MM: No. You have to start from a base acquired outside. You can’t learn everything by yourself. It is of course up to the student to progress by standing on his own. For my part, as I said earlier, I had great teachers.

JPJ: What do we learn at your school?

MM: The mime covers the essential components of the stage: dance, theatre, body expression… A mime can do everything!

JPJ: Except talking or singing!

MM: We are evolving in a two-dimensional world, which highlights the missing dimension…

JPJ: … Eternal litotes, in a way?

MM: Yes, or, if you like, the scream of silence.

JPJ: And yet, if I may say so, silence has no scream…

MM: Exactly, the man in the desert describes the sea better than the fisherman…

JPJ: How do you recruit your students?

MM: Some send videos, but the majority take the entrance exams in June and September.

JPJ: It is certainly difficult, indeed, for an inhabitant of the antipodes to come for the exam.

MM: You know, when you really desire something…

JPJ: Do these students come to acquire a basic training that will allow them to move on to other fields such as cinema or musical comedy, or will they in turn play pantomime?

MM: When you spend three years of your life, three precious years, studying an art, it is not to divert from it afterwards.

JPJ: Do you perpetuate yourself through this school?

MM: It is certain that if I had not opened it, my art would only live with me and would disappear, even if, thanks to cinema and video, I can now write my art.

JPJ: Marcel Marceau, you have always managed to preserve an impressive shape. But, everyone knows that you had a health problem in Moscow some time ago. Is it all these trips that caused these troubles?

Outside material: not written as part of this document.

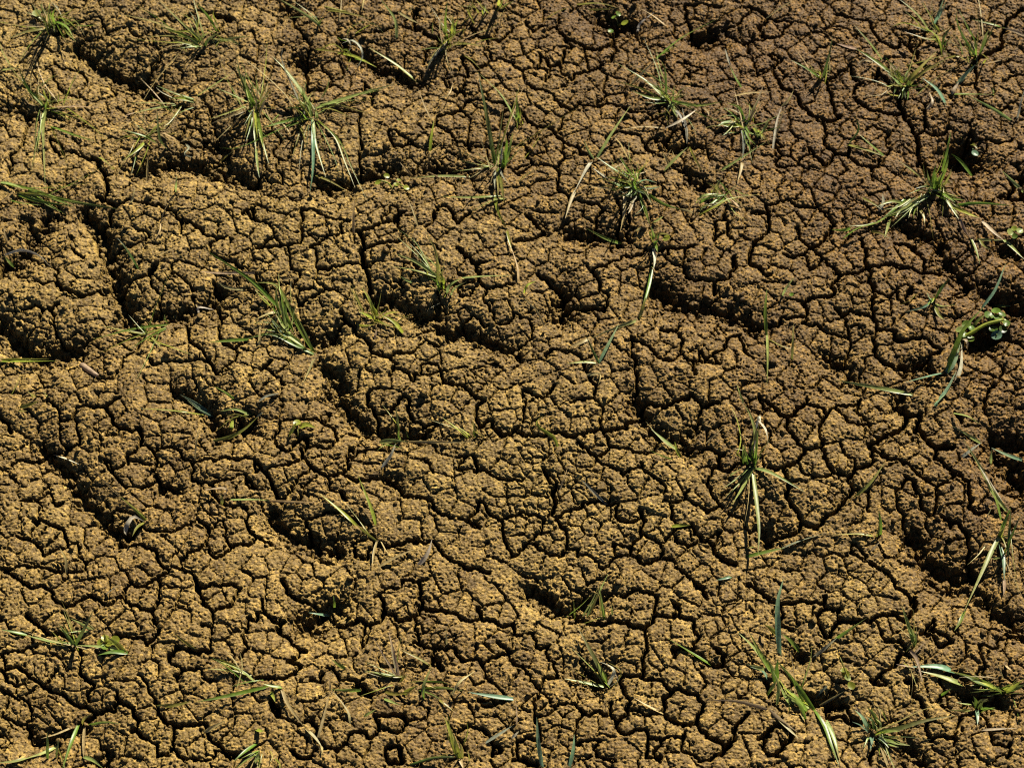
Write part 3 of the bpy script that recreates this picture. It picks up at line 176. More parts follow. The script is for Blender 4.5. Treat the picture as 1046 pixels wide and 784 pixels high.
("dry_straw","stubby yellow straw bridging two plates, lower right of centre",(2,2),"y 4 5:640,582 680,577 725,574"),
("grass_tuft","tall star-shaped tuft with long pale blades hanging down, right of centre",(2,2),
 "p 6 6:982,335 940,420 893,492;p 5 7:978,355 990,460 1002,590 1000,695;g 4 40:985,330 995,250 1003,150;g 6 14:945,325 942,290 938,250;p 4 18:972,275 990,210 970,130 938,75;w 4 A20:1000,150 1030,190 1042,255;p 3 20:940,80 925,40 912,0;p 4 7:985,342 1060,365 1190,440;p 4 6:880,380 900,365 928,347;p 3 5:950,672 980,665 1005,658;w 4 15:975,270 985,250 1000,215;g 4 30:985,320 975,280 985,230;w 3 14:990,180 1005,130 1010,155"),
("dry_straw","thin dark straw leaning on a brown plate, right of centre",(2,2),"s 2 10:788,242 820,210 858,178"),
("grass_tuft","pale straws arching over dark clods with aqua tips, lower right edge",(3,2),
 "p 4 A9:758,120 820,135 864,163;p 4 8:872,242 820,210 755,172;p 5 12:982,525 920,440 870,340 800,228;g 4 12:952,555 930,470 902,405;e 4 8:788,303 830,270 875,238;w 4 12:960,490 910,410 865,335"),
("grass_shoot","aqua blade bent over a black hollow at the right edge",(3,2),"a 4 9:1046,312 980,290 914,260;p 3 12:910,325 912,295 915,262"),
("grass_tuft","long green blade pair drooping along the right edge with a pink-tipped straw, lower right",(3,2),
 "g 5 20:950,615 970,560 992,505;p 5 8:950,615 910,690 870,775 800,930;g 4 5:805,925 785,970 762,1005;a 5 6:945,650 962,720 966,800;k 4 5:966,795 968,830 963,858;d 4 30:978,705 985,600 992,515;p 3 6:918,712 935,709 952,708;y 5 12:945,625 955,600 960,580"),
("dry_straw","olive straw standing diagonally on plates, lower right",(3,2),"o 4 9:350,465 420,400 477,322"),
("grass_tuft","thin short green blade with a faint level straw, lower right",(3,2),"g 4 22:460,618 460,560 453,515;o 3 5:440,622 370,612 265,615"),
("grass_shoot","long blade, green at left and grey at its tip, lower right",(3,2),"g 4 5:-100,705 0,683 70,668;e 4 8:60,670 150,635 265,600"),
("dry_straw","short pinkish straw in the shade of a thin green blade, lower right",(3,2),"k 3 7:418,685 438,665 458,643"),
("grass_tuft","bright low tuft with long level blades and small round leaves, lower left",(0,3),
 "p 4 6:310,282 200,265 100,240;g 4 7:110,242 60,230 5,218;d 4 35:305,285 340,220 382,135;g 4 14:308,288 270,235 238,192;p 4 5:520,312 430,290 310,282;p 4 10:375,222 335,195 287,173;y 6 8:512,312 475,275 438,250;g 5 6:520,313 460,310 400,322;L y 5:430,255;L y 6:470,262;L g 5:428,288;L y 4:408,270;L y 5:445,275;y 4 16:440,285 430,260 425,235"),
("grass_shoot","short grey green blade on a plate above the bright low tuft, lower left",(0,3),"e 3 9:428,78 460,55 492,33"),
("grass_shoot","thin olive blade lying diagonally over crumbs, lower left of centre",(0,3),"o 3 6:802,302 750,265 706,232"),
("grass_tuft","flat sprawling tuft of pale and straw blades, lower left of centre",(0,3),
 "p 4 8:1042,435 980,385 885,343;o 4 7:1025,407 930,385 845,378;o 4 6:640,530 720,525 780,510;g 4 8:1105,447 920,490 800,513;g 4 7:1155,455 1110,450 1070,438;s 4 6:1147,455 1180,530 1250,625;s 4 5:1245,620 1285,660 1312,695;s 3 4:1310,690 1312,710 1311,730;y 4 6:1105,470 1115,490 1122,512;y 4 8:1000,400 940,360 890,350"),
("dry_straw","thin pale straw poking over a dark gap, lower left",(0,3),"s 4 8:832,638 870,615 922,587"),
("grass_tuft","mixed green and straw tuft at the bottom edge, lower left",(0,3),
 "g 4 10:320,605 290,680 255,785;s 4 6:346,612 342,680 341,742;p 4 6:338,735 380,750 420,782;s 3 8:312,610 230,645 168,662;g 4 16:195,748 195,690 193,635;p 4 6:238,692 180,720 100,745;p 4 6:120,740 60,755 -5,760;g 3 7:360,607 430,595 495,602;d 3 16:230,740 235,700 240,660;o 3 20:335,605 345,580 380,560"),
("grass_tuft","green tuft cut by the bottom edge over a dark hole, lower left of centre",(0,3),"g 4 12:1050,682 1000,715 955,752;g 4 12:1060,715 1020,740 955,790;p 4 14:1040,760 1050,740 1060,700;y 5 10:1046,625 1065,635 1080,630;g 4 20:1055,720 1060,760 1035,790"),
("dry_straw","tall bent straw pair standing on plates near the bottom, left of centre",(1,3),"s 3 10:244,682 275,570 300,470;s 3 16:300,472 296,430 283,392;s 3 6:382,602 370,550 308,463;s 3 4:268,728 258,700 243,678"),
("grass_tuft","pinkish upright straw crossing flat pale blades, bottom centre left",(1,3),"k 4 25:582,415 560,320 540,228;p 4 6:582,416 510,400 438,385;g 4 6:365,378 335,360 305,338;g 4 5:425,465 365,465 300,462;y 3 9:590,432 600,415 615,402;k 3 30:575,410 555,330 545,250;o 3 6:580,415 500,405 440,390"),
("grass_shoot","pale aqua blade bridging a black pit, lower left of centre",(1,3),"a 3 9:298,162 255,156 208,148"),
("grass_shoot","short dark blade above the bridged black pit, lower left of centre",(1,3),"g 3 12:318,128 316,105 314,80"),
("grass_tuft","low spreading tuft with a bright yellow blade and pale cross blades, bottom centre",(1,3),
 "g 4 6:675,460 760,455 842,467;p 4 14:680,502 685,440 712,372;s 3 6:680,460 710,480 745,508;y 5 8:598,485 620,465 655,447;o 3 10:712,368 650,330 585,298;p 3 5:518,500 555,513 592,527;p 3 5:438,572 460,558 488,543;s 3 A12:798,485 830,430 890,388;o 3 4:740,502 770,525 805,552;s 2 8:785,492 792,480 802,468;o 4 6:520,470 570,480 640,470"),
("grass_shoot","broad pale aqua blade lying level, bottom centre",(1,3),"a 5 6:1055,502 960,490 865,473"),
("grass_tuft","yellow green upright blade with twig at the bottom edge, centre",(1,3),"y 6 20:830,748 800,660 768,575;s 4 5:828,740 835,760 845,785;y 4 22:822,735 810,690 798,640;o 3 20:840,745 835,700 820,670"),
("twig","thin dark twig lying along the bottom edge, left of centre",(1,3),"d 3 6:620,772 720,742 805,738"),
("dry_straw","grey straw slanting over a dark gap near the bottom centre",(1,3),"e 4 7:932,682 985,648 1040,612"),
("dry_straw","faint short upright straw on a sunlit plate, bottom centre",(1,3),"s 2 12:776,282 774,250 773,208"),
("grass_tuft","pair of long thin grass stems leaning over a deep pit, bottom centre right",(2,3),"g 4 10:374,182 365,120 355,50;p 3 12:300,165 340,90 388,-10;p 3 12:285,165 325,100 352,35;o 3 16:310,160 345,80 360,20"),
("grass_tuft","folded blade making a triangle over a black hole, bottom centre right",(2,3),"d 5 16:387,445 330,330 262,205;w 4 A16:388,443 412,390 390,365 340,345;p 4 5:372,452 290,435 210,418;g 4 14:385,440 360,390 345,350"),
("grass_shoot","dark aqua blade standing in a crack at the bottom edge, centre right",(2,3),"a 5 16:122,785 105,680 97,575"),
("grass_shoot","pale blade in a crack at the bottom edge, right of the dark aqua blade",(2,3),"a 4 10:230,785 245,710 250,645"),
("dry_straw","short white straw and a pink stem at the bottom, left of the dark aqua blade",(2,3),"w 4 6:-5,658 8,650 24,632;k 3 12:15,610 14,560 8,485"),
("grass_shoot","long dull green blade lying along a dark gap, lower right of centre",(2,3),"g 5 6:805,362 720,310 625,250"),
("dry_straw","thin straw on plates at the bottom, right of centre",(2,3),"s 3 6:612,562 550,530 495,497"),
("dry_straw","long pink bleached straw arching towards the bottom right tuft",(2,3),"k 4 7:1050,547 980,525 900,508 788,505;k 5 4:1040,543 1100,590 1160,635;s 4 5:1060,560 1120,620 1165,660"),
("grass_shoot","short aqua blade lying above the plates, lower right",(2,3),"a 3 5:895,3 860,10 828,16"),
("grass_tuft","large green tuft with long blades pointing up left, bottom right",(3,3),
 "g 5 22:190,545 110,430 30,335;y 6 12:180,535 90,480 35,405;a 6 35:50,325 42,200 42,100 65,10;g 5 7:190,545 230,610 260,690 292,772;p 5 6:238,588 270,660 292,745;e 3 9:180,505 235,455 245,448;s 3 9:213,528 270,495 315,468;g 5 12:132,308 100,270 60,235;p 4 12:40,535 45,440 18,378;g 5 14:155,585 130,520 55,465;g 5 10:0,485 25,450 35,425;p 5 10:-10,385 -30,375 -85,360;g 5 16:30,405 -20,330 -75,228;p 4 16:10,390 -50,300 -120,230;y 4 12:45,245 15,215 -15,195;s 4 5:150,590 140,570 130,535;g 5 16:40,420 40,370 45,330;g 5 9:160,550 120,500 85,460;p 4 9:100,530 70,490 50,440;a 4 9:0,420 -20,390 -70,370;g 4 20:30,440 20,380 0,340;y 4 6:200,560 240,620 250,650;g 3 30:150,520 100,420 60,370;p 5 7:170,540 120,520 70,490;s 3 6:240,600 275,690 300,770"),
("grass_shoot","long blade, green tip over grey straw, pointing up right, bottom right",(3,3),"e 4 6:188,332 235,292 285,250;g 4 14:275,258 330,220 405,170"),
("seed_stalk","drooping stalk with two pale yellow buds beside the bottom right tuft",(3,3),"T o 2 14:340,460 322,400 295,330;L y 5:318,400;L y 5:342,448;L y 4:310,385;L p 4:328,415"),
("grass_tuft","dried forked tuft with bleached pink roots, lower right",(3,3),"g 4 18:600,292 580,220 553,145;p 4 14:592,262 572,190 548,120;p 3 20:600,275 606,240 606,200;k 4 6:580,300 610,340 632,430;k 3 8:590,325 620,295 645,268;g 4 10:605,285 600,250 590,215"),
("grass_tuft","thick aqua bladed tuft reaching left from the right edge, bottom right",(3,3),
 "g 6 8:950,467 850,420 740,385;a 7 7:760,390 690,370 585,370;p 6 6:800,445 720,415 625,388;y 6 20:960,472 1000,450 1050,415;g 6 9:960,467 870,440 800,405;d 5 8:890,482 960,480 1046,478;k 4 5:590,372 560,368 525,360;g 5 14:965,470 1020,455 1050,440;y 4 10:955,470 900,445 860,430"),
("grass_tuft","dark long bladed tuft in a shaded hollow, bottom edge right",(3,3),
 "a 5 12:412,632 388,580 355,545;d 5 12:450,637 540,620 640,590 765,568;g 4 14:458,615 430,560 405,535;a 4 6:430,655 425,680 420,712;a 4 6:450,660 470,670 495,700;s 4 6:492,782 475,735 458,695;k 3 10:385,575 372,550 358,525;g 5 10:445,640 490,632 540,632;d 5 14:440,640 430,600 420,570;p 3 8:455,625 460,600 440,580;g 5 6:460,665 520,680 580,690"),
("grass_tuft","small aqua tuft below the thick bladed tuft, bottom right",(3,3),"a 4 8:852,540 856,570 856,605;p 3 6:832,545 790,548 738,545;g 3 6:868,542 900,540 935,546;g 4 12:850,540 850,510 840,490;d 4 16:855,540 870,510 900,500"),
("dry_straw","pink straight straw lying level near the bottom right corner",(3,3),"k 3 6:868,628 940,624 1015,620"),
("grass_shoot","short olive blade left of the thick aqua bladed tuft, bottom right",(3,3),"g 3 8:708,485 728,472 752,458"),
("dry_straw","tiny straw on plates above the thick aqua bladed tuft, lower right edge",(3,3),"s 3 5:968,362 978,372 994,384"),
]
SOIL_A = (0.175, 0.110, 0.032); SOIL_B = (0.234, 0.159, 0.046); RED_SOIL_VIGNETTE = (0.64, 0.54, 0.43)  # last tone: redder soil plus painted vignette darkening
SUN_EL, SUN_AZ, SUN, SKY, EXPOSURE = 36, 27, 5.0, 0.05, 1.08
import bpy, math, random
import numpy as np
random.seed(7); RNG = np.random.RandomState(11)
SC = bpy.context.scene; COL = SC.collection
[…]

MM: Not at all! I suffered from a stomach ulcer, which caused me two surgeries. I am totally over it now, and I would even say, in better shape than before.

JPJ: But don’t you think it is this perpetually turbulent life that caused you this trouble?

MM: I don’t think so. I believe it is rather the result of my perpetual anguish, anguish due to what I see, what I feel in this world. Injustice, misfortune, loneliness, get my stomach all knotted up.

JPJ: The reason why, indeed, you ulcerate. In May and June, you will be in Japan, in July and August, you will tour South America, in September and October, Australia will welcome you. What about the time differences in all this?

MM: My body is simply accustomed, after 35 years of constant travel. I remember being delayed by a plane breakdown in Bahrain on my way to Australia. I arrived on the day of the first performance, while several days of beats had been scheduled. The organizers had cancelled the first performances. I asked them to restore them and everything went very well. You know, as I do, that people who live their art daily, performers, some painters, actors, often enjoy an astonishing longevity. Look in the field of guitar, André Ségovia who, at 95, gave recitals all over the world. Not to talk of Rubinstein, of Picasso…

JPJ: … and Léopold Stokovsky who, at age 80, declared sadly after his divorce: “From now on, I’ll only have temporary adventures.”… Nevertheless, over the years, don’t you tend to eliminate acts that are too acrobatic or tiring?

MM: On the contrary, with age, remember that you gain experience and know how to use your strengths better. I have about a hundred acts in my repertoire.  It’s even small, if we consider the repertoire of a musician or an actor. And that’s huge compared to the clown Grog who, all his life, presented only one act! But what an act! In fact, the more I advance, the further away the goal becomes.

“One eye on the hall, the other on the stage”, said Diderot. Marcel Marceau offers his show in all latitudes. The audience which, disposes of it, constantly clamours for it. Long live living art!